Both technologies differ from Solyndra, which used a thin film made of copper, indium, gallium and selenium to conduct electricity through tubes of glass mounted to a metal frame. The process yielded panels that were attractive when polysilicon traded as high as $475 a kilogram in 2008. They were too costly to compete when the raw material sank to $50 last year.
Polysilicon prices
Plunging polysilicon prices helped manufacturers in China slash their panel costs, said Anthony Kim, a solar analyst at Bloomberg New Energy Finance in New York. They typically have higher efficiencies than thin-film panels, and cost about 27 cents a watt more than First Solar’s products, said Jenny Chase, an analyst at Bloomberg New Energy Finance.
Trina Solar Ltd. (TSL) based in Changzhou, China, says it produced panels for $1.16 a watt in the second quarter, 43 cents of which came from the cost of silicon. JinkoSolar Holding Co., another Chinese company, had a cost of $1.07 per watt including 37 cents for silicon.

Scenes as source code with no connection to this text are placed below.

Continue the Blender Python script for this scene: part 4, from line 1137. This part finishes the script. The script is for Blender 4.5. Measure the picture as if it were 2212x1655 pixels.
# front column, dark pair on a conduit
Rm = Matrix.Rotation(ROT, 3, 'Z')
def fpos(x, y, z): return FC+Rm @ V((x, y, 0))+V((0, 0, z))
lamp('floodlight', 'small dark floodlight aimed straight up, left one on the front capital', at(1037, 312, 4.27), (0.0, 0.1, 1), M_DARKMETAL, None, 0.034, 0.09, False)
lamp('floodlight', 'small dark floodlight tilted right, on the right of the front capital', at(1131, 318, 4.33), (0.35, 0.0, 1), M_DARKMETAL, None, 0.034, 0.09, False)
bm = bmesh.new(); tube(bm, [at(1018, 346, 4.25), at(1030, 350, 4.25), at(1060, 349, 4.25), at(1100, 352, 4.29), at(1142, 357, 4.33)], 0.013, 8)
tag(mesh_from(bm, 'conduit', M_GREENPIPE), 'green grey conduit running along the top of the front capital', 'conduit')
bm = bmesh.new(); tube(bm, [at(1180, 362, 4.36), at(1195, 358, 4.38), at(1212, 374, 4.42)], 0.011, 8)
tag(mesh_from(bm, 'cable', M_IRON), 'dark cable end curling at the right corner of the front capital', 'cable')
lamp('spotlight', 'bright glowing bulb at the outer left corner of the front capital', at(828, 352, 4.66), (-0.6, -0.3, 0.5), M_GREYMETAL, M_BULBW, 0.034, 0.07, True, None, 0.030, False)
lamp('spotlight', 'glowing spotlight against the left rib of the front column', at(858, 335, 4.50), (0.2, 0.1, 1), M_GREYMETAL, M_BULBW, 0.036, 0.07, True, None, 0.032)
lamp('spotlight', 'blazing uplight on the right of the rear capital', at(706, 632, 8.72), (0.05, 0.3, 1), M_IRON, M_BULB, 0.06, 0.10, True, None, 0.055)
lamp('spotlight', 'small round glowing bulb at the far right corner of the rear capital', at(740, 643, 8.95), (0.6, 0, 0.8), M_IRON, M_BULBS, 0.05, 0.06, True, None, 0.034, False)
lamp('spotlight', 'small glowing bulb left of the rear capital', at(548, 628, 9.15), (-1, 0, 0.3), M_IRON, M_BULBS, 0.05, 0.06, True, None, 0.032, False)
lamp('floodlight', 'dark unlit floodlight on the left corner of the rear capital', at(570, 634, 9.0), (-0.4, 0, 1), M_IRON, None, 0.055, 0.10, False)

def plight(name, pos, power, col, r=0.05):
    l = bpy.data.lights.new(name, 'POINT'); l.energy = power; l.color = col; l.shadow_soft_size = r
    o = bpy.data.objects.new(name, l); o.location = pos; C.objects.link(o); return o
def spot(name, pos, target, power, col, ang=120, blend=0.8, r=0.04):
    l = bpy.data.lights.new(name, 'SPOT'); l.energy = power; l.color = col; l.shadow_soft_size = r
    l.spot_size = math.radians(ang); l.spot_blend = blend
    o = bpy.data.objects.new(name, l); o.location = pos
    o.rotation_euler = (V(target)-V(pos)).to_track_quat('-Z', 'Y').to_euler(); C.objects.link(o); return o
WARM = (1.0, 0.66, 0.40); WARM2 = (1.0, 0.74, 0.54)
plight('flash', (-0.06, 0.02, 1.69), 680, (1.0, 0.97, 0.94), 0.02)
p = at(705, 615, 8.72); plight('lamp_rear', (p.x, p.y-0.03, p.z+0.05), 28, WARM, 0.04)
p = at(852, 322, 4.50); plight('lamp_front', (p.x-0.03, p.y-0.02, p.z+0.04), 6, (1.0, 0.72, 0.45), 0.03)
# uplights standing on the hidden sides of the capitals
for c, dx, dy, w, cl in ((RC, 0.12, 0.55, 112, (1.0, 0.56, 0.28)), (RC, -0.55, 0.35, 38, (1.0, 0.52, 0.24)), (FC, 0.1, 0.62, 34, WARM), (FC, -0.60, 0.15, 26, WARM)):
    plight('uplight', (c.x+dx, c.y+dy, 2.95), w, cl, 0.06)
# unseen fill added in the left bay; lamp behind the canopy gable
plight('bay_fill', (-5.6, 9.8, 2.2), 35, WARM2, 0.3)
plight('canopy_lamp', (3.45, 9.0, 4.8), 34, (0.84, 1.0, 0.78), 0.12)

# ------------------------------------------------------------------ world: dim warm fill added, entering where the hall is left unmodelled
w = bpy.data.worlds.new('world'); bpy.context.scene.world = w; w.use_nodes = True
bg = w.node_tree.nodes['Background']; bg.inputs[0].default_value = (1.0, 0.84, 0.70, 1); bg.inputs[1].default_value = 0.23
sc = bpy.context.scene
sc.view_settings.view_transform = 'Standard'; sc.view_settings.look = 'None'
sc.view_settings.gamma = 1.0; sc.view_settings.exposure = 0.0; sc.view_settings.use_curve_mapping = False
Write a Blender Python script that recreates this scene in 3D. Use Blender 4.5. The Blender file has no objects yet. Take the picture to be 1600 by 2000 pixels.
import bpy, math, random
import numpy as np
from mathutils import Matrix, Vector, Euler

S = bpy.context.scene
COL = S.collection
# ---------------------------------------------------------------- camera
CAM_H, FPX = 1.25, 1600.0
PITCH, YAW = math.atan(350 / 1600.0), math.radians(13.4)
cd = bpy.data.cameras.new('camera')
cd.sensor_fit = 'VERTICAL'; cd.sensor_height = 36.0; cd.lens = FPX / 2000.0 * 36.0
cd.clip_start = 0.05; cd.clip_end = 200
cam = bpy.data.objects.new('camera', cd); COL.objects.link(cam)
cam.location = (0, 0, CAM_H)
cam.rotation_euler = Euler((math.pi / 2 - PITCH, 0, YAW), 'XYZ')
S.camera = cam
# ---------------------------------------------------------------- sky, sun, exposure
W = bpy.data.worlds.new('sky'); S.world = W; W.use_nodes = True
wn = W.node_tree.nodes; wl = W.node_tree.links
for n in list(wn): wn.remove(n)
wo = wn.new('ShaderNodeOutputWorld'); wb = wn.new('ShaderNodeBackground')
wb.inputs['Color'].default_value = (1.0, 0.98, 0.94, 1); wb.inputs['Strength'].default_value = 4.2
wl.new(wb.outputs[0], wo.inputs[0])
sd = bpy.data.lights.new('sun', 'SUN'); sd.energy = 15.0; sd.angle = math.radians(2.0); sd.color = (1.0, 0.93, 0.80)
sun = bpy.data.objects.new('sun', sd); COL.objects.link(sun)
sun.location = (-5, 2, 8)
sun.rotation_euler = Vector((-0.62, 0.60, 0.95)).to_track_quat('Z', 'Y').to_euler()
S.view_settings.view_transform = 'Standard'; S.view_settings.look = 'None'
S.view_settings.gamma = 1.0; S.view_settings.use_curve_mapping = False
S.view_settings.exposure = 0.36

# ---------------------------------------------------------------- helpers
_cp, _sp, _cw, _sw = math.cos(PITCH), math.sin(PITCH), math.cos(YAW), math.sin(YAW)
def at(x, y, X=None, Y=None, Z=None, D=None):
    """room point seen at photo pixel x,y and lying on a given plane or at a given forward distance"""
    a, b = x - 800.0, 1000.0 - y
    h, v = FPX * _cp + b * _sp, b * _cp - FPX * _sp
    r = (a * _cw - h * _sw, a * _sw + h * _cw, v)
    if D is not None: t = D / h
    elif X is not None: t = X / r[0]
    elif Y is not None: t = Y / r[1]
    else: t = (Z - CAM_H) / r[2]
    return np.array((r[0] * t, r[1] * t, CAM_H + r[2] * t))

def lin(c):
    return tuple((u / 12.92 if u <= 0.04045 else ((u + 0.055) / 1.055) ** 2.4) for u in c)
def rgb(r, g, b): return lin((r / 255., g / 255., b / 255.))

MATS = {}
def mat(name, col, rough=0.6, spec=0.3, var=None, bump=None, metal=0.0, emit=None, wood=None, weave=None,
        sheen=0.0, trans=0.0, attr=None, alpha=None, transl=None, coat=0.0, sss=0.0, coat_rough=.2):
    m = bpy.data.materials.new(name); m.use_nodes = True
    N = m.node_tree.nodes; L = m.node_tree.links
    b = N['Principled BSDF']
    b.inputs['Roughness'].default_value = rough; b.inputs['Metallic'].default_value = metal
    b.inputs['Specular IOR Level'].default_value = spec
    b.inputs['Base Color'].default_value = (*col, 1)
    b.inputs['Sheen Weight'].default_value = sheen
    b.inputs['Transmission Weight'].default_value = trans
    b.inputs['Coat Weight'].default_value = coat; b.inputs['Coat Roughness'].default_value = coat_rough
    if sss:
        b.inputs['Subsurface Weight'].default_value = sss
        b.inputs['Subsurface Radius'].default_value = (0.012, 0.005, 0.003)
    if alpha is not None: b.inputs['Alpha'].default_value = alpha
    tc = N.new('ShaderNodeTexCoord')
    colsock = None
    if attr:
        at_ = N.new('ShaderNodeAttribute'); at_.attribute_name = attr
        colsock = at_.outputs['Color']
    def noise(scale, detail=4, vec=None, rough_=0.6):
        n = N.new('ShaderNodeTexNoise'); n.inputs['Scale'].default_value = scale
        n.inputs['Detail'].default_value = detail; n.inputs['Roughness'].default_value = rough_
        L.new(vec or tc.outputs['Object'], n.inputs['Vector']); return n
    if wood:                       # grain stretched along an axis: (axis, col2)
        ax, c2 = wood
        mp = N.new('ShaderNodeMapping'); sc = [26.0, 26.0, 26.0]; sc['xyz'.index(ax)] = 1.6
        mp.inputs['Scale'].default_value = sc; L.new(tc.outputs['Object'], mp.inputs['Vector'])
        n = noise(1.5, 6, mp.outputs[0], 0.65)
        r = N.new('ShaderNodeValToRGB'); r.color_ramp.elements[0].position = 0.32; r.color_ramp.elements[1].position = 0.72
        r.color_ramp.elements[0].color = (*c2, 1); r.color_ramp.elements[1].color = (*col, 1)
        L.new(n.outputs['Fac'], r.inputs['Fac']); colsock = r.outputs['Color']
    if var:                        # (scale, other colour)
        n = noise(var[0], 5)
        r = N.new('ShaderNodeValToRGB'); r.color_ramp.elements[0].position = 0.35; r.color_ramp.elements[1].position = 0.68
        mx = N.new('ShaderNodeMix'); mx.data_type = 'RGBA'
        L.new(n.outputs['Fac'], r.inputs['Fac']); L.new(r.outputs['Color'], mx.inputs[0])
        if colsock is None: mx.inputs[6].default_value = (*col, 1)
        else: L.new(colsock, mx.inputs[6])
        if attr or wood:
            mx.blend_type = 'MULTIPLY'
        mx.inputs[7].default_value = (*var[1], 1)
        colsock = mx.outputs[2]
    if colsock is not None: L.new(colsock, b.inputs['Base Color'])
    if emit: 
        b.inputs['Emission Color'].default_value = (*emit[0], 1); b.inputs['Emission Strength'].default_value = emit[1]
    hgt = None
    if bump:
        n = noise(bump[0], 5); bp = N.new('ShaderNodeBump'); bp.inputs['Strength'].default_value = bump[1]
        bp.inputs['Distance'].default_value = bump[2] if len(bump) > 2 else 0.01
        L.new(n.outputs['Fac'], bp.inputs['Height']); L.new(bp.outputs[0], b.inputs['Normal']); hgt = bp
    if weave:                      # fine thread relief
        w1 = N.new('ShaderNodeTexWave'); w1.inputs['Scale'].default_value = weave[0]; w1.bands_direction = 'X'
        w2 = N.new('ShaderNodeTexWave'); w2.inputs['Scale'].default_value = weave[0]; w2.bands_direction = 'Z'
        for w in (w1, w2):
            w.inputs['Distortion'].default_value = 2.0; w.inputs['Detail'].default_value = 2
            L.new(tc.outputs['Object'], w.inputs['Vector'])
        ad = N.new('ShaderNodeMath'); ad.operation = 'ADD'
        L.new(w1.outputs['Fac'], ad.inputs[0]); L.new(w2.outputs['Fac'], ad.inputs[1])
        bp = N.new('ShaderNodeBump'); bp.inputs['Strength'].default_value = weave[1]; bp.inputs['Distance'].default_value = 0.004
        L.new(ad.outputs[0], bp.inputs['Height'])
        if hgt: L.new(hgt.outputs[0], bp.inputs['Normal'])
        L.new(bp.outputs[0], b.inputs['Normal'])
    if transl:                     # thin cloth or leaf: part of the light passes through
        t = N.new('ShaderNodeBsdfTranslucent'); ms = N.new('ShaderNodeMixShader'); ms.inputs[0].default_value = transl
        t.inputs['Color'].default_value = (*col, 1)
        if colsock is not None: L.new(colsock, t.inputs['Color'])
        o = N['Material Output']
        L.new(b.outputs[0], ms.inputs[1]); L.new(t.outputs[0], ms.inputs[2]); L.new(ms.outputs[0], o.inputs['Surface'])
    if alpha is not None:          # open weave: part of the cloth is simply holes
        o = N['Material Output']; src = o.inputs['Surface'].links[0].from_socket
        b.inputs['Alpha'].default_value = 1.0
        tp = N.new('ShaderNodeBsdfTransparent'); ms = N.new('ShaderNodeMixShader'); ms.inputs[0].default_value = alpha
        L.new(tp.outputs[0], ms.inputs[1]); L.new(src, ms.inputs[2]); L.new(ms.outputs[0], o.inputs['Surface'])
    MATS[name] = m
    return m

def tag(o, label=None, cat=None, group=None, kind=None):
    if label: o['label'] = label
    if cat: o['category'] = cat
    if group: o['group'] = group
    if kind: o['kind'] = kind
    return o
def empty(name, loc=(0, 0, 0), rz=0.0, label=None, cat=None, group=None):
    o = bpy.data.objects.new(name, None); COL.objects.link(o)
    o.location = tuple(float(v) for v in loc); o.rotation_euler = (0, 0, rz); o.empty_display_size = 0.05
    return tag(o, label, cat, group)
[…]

First Solar’s progress may make it able to offer solar panels at a price competitive with fossil fuels by 2016, when tax credits for solar projects expire, said Paul Clegg, an analyst at Mizuho Securities USA in New York.
“First Solar can probably still make money if the tax credit expires in 2016 but their margins will be lower,” Clegg said. “There are so many variables: where will gas prices be, where will oil be?”
First Solar’s effort to increase efficiency will boost the amount of electricity each panel generates and reduce the total cost of energy over the life of the product. The efficiency record for a cadmium-telluride cell reached in July equates to about 15.3 percent for a full-size panel, Eaglesham said. He wouldn’t say when those panels will be available.
He plans to reach that by better managing the light that comes through glass panels, reducing electrical losses and improving factory throughput, as well as some other techniques that the company has chosen not to disclose.
“Just better optical management plus electrical losses isn’t enough,” Eaglesham said. “We did something else that we can’t discuss but everyone on the floor is buzzing about it.”